John-Paul’s Poland was a relatively poor country (by some socio-economic indicators, it’s poorer than Mexico, Chile and Costa Rica).  That matters.  Our Cardinals … having been largely John Paul’s and his theologically similar Benedict’s creations, are — like the author of  Centesimus annus — products of a culture that also has been subject to rapacious foreigners.

Poland was, still is, a country of extreme social conservatism, but also one with a sense of national solidarity that somehow incorporates class consciousness.  That is, the Poles are not so much given to “workers of the world, unite”, but to “workers of Poland unite… and go to Church”.

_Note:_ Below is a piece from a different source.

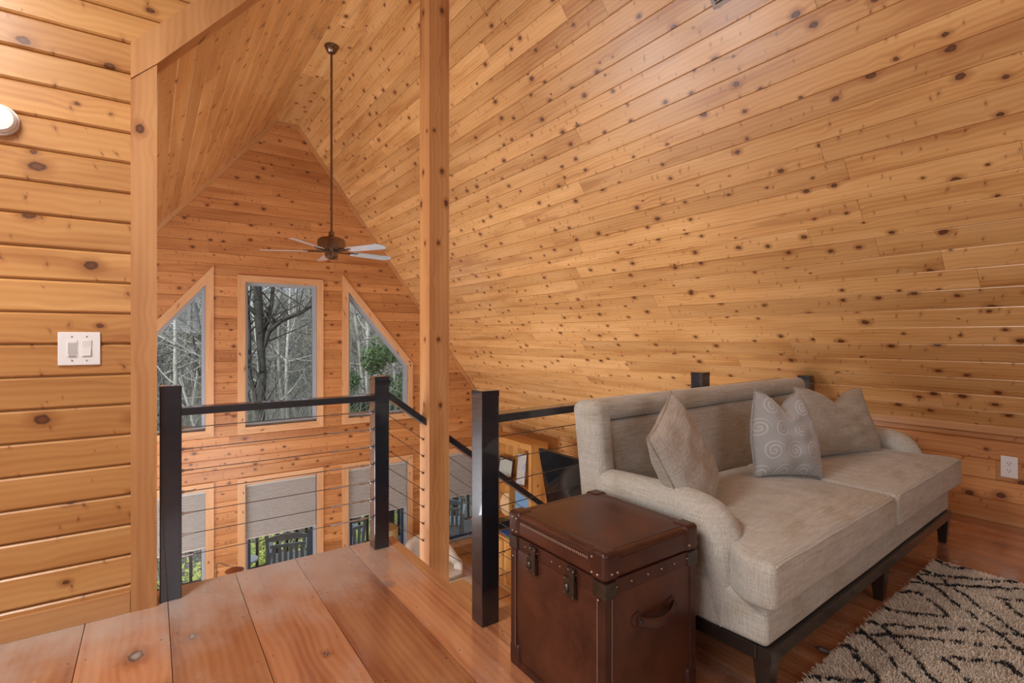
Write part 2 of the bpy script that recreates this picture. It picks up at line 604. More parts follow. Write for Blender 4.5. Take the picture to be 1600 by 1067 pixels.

Don’t forget, in 1938 a very conservative Mexican Catholic hierarchy threw its considerable weight behind Lazaro Cardenas when he nationalized the oil industry in Mexico.  The Church’s social teachings, in documents such as Centesimus annus have always recognized the right to own private property, but they also recognize the state’s right to control access to goods or to control natural resources for the common good of its people.  A Latin-American Pope will most likely still tell gay couples they’re going to Hell.  That doesn’t really affect anyone’s portfolio or more than some ripples in the back offices of various foreign ministries.  But, if a Cardinal in say, Ecuador or Mexico stands aside or supports a government that tells Standard Oil to go to Hell, all Hell is likely to break loose in the global north … or maybe, with the Pope’s backing, Cardinals in Ecuador, and Mexico and Ghana and Nigeria and… start telling the multinationals “thou shalt not steal”, investors in the global north (and their governments) will face a tough penance — changing their attitude from “let us prey” to “let us pray”.